%%

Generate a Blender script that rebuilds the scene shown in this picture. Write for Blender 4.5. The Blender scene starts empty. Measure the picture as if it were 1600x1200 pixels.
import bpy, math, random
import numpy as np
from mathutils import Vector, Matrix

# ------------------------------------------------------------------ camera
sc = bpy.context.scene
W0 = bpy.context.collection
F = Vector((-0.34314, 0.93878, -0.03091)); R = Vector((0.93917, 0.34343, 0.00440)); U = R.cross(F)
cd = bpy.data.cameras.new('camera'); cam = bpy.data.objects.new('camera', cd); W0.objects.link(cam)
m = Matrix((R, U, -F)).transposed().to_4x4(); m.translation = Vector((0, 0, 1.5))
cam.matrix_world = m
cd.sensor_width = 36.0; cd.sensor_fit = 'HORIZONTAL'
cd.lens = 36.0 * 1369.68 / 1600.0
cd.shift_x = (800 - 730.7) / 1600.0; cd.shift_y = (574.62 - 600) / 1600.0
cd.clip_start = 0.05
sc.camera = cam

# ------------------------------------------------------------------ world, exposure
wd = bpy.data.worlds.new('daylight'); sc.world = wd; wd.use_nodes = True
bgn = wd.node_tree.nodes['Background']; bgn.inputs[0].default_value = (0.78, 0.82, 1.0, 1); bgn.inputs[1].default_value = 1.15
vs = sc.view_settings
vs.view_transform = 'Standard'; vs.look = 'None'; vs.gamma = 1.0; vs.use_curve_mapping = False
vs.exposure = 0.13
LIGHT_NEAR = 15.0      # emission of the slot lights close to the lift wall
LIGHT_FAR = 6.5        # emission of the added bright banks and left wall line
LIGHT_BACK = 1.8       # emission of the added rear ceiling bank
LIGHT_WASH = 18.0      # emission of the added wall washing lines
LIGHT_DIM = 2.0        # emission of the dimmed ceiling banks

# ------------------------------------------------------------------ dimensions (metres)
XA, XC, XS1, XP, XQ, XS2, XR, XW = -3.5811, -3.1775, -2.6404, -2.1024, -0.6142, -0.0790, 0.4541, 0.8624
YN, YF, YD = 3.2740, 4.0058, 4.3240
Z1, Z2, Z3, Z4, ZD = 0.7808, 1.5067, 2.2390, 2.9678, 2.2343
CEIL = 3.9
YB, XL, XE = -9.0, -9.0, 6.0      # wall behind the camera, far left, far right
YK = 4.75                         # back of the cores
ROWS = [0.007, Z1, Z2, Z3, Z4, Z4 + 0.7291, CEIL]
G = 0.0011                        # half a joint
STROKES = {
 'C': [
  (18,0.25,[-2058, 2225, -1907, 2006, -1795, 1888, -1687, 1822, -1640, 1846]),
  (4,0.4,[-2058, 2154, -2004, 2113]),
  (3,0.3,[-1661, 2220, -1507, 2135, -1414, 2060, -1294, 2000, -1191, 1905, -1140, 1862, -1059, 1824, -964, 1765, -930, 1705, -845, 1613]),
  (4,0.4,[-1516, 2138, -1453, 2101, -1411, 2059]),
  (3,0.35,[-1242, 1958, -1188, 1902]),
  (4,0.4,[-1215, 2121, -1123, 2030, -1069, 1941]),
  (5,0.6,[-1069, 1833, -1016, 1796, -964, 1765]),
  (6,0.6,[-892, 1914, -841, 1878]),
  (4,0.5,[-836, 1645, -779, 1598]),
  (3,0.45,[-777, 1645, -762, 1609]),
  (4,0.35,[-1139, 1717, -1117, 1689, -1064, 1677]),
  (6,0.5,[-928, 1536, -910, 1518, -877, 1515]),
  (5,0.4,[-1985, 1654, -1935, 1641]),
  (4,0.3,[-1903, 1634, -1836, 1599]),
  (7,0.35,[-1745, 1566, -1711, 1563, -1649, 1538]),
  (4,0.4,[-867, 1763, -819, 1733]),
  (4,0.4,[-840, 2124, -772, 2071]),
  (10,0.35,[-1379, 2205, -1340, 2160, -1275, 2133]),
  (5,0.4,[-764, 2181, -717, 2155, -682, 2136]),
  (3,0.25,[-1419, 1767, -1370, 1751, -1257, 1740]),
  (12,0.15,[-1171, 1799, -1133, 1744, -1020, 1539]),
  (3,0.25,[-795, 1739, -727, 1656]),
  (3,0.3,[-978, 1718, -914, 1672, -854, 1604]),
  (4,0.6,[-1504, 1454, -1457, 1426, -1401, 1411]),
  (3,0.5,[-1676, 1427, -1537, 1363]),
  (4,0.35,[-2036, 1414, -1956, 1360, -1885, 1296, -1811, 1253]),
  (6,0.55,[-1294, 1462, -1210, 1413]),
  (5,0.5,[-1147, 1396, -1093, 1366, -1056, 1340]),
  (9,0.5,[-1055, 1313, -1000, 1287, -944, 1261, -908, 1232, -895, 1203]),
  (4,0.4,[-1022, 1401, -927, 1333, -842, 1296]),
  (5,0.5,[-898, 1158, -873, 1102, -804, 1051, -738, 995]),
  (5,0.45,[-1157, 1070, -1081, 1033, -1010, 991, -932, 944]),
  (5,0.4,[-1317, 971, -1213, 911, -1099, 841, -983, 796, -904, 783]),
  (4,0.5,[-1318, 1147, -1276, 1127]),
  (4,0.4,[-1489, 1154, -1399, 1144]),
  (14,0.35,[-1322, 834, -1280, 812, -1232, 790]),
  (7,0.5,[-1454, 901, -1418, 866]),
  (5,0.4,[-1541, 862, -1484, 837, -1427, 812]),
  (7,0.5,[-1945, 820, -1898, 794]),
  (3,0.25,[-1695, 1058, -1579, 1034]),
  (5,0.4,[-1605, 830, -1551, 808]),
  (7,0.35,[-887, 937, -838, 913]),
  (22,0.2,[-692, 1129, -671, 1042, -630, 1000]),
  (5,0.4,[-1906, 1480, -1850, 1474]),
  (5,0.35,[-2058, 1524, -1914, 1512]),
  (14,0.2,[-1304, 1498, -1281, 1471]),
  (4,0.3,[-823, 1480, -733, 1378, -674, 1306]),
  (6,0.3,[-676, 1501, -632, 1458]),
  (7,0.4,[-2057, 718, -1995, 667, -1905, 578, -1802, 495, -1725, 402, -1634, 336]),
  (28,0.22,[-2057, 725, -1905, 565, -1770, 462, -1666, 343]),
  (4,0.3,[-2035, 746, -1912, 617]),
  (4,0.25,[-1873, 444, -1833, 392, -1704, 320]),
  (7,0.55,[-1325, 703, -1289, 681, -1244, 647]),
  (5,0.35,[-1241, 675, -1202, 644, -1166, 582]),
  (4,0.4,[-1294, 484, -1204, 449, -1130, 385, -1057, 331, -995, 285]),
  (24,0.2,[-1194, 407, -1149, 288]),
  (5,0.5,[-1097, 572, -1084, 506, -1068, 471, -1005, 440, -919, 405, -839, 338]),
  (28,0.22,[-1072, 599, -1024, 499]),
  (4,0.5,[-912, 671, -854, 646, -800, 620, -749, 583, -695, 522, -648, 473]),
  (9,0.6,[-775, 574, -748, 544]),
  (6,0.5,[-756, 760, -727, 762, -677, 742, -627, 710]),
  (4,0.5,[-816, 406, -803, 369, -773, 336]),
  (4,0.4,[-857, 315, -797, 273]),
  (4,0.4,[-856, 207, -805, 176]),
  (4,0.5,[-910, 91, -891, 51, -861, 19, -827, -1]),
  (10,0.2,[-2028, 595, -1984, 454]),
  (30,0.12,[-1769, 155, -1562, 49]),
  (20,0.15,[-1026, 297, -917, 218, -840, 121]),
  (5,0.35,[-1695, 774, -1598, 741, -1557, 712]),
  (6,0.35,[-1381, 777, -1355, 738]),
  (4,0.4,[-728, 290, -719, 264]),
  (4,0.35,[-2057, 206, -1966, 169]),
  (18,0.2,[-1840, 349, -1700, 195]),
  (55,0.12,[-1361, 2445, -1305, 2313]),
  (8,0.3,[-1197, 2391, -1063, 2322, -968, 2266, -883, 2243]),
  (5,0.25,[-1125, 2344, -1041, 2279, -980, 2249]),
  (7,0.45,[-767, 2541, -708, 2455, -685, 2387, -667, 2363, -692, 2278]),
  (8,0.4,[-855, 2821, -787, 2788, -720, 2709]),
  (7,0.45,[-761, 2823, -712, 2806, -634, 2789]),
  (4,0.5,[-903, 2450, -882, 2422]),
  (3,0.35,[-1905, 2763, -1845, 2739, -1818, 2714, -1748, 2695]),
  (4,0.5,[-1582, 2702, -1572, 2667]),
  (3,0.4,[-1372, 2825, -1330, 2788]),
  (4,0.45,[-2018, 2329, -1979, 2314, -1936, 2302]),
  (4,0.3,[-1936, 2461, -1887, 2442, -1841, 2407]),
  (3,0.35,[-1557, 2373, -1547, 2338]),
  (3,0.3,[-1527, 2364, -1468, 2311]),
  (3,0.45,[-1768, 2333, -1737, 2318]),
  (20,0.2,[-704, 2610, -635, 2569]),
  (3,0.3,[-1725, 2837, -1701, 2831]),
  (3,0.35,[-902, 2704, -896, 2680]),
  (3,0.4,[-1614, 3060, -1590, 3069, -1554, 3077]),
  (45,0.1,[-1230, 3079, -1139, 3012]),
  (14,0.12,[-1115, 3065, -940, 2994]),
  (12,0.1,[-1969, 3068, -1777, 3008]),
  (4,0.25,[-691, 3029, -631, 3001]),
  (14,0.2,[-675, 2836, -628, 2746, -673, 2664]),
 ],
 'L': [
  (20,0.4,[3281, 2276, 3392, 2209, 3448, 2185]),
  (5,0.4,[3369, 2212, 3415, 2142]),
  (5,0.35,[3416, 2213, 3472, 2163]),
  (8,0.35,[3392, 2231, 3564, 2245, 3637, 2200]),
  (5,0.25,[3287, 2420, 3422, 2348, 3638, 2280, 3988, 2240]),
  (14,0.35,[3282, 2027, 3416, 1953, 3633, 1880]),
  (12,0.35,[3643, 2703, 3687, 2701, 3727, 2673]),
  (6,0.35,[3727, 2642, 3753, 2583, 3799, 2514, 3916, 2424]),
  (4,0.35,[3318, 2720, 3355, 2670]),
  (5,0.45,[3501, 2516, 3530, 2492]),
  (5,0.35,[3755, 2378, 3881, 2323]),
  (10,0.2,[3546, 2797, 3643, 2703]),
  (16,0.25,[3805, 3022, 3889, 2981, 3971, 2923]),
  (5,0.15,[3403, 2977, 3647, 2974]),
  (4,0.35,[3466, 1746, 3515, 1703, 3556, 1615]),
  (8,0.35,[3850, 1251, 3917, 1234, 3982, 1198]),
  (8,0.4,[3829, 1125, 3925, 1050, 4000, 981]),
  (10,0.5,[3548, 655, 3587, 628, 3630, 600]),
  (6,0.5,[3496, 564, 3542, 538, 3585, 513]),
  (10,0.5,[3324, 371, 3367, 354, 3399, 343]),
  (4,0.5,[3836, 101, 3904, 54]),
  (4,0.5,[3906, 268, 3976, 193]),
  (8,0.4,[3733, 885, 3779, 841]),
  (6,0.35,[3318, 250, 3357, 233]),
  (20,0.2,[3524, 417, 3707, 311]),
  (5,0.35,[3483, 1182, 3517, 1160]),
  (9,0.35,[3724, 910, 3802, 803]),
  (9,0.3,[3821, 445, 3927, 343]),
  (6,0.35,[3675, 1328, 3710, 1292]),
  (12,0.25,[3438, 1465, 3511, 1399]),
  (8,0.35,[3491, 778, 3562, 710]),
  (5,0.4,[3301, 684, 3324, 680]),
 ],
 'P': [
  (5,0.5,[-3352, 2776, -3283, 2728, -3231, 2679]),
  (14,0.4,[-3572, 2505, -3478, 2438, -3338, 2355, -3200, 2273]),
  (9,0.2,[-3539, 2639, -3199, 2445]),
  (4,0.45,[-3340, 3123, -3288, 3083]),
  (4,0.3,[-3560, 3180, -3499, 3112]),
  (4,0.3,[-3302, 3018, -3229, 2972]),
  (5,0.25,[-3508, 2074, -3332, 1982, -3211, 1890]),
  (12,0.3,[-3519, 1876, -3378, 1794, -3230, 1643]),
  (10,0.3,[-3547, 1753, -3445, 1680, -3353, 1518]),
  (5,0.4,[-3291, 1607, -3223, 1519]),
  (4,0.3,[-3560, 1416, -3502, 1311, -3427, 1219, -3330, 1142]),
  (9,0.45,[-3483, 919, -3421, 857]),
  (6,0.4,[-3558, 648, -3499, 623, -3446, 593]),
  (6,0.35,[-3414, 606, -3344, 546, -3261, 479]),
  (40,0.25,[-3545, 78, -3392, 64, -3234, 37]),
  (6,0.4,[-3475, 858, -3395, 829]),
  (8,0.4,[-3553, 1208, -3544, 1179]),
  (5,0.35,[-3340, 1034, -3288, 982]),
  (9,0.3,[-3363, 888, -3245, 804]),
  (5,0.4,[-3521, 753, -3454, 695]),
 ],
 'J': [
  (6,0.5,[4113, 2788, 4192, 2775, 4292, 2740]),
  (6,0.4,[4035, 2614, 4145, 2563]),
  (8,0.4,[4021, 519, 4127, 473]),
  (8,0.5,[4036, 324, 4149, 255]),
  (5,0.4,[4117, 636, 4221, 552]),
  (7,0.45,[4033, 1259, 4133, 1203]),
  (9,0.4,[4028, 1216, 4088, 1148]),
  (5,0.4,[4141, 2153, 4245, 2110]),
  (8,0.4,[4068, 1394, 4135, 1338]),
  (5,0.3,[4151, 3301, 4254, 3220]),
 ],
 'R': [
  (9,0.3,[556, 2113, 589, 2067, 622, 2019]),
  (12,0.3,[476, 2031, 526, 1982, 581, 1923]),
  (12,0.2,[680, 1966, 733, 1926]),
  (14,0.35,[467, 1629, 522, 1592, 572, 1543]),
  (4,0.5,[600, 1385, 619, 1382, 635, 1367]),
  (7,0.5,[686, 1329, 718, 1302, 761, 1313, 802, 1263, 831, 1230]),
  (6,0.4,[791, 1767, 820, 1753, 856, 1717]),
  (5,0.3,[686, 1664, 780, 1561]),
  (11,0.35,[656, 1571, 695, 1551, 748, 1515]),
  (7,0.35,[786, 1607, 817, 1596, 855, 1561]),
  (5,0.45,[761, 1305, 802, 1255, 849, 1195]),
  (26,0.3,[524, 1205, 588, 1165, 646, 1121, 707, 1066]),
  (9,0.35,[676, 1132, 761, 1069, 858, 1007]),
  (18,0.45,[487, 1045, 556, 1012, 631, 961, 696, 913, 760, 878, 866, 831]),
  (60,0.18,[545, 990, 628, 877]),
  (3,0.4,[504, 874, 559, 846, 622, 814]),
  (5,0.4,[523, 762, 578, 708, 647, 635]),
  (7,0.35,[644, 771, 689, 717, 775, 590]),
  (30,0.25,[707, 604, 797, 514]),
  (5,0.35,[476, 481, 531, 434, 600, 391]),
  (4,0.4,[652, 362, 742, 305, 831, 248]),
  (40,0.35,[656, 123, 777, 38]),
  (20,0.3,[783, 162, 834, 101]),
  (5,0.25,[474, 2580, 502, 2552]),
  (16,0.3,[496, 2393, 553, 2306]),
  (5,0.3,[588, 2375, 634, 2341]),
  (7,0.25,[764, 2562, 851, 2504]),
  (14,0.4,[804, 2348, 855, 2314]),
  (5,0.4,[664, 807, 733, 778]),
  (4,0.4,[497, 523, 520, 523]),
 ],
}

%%

- [Work instructions]
Restate the listing exactly, starting at its first line and ending at the line where "from mathutils import Vector, Matrix" occurs; include both and no other lines.

- [Task output]
Generate a Blender script that rebuilds the scene shown in this picture. Write for Blender 4.5. The Blender scene starts empty. Measure the picture as if it were 1600x1200 pixels.
import bpy, math, random
import numpy as np
from mathutils import Vector, Matrix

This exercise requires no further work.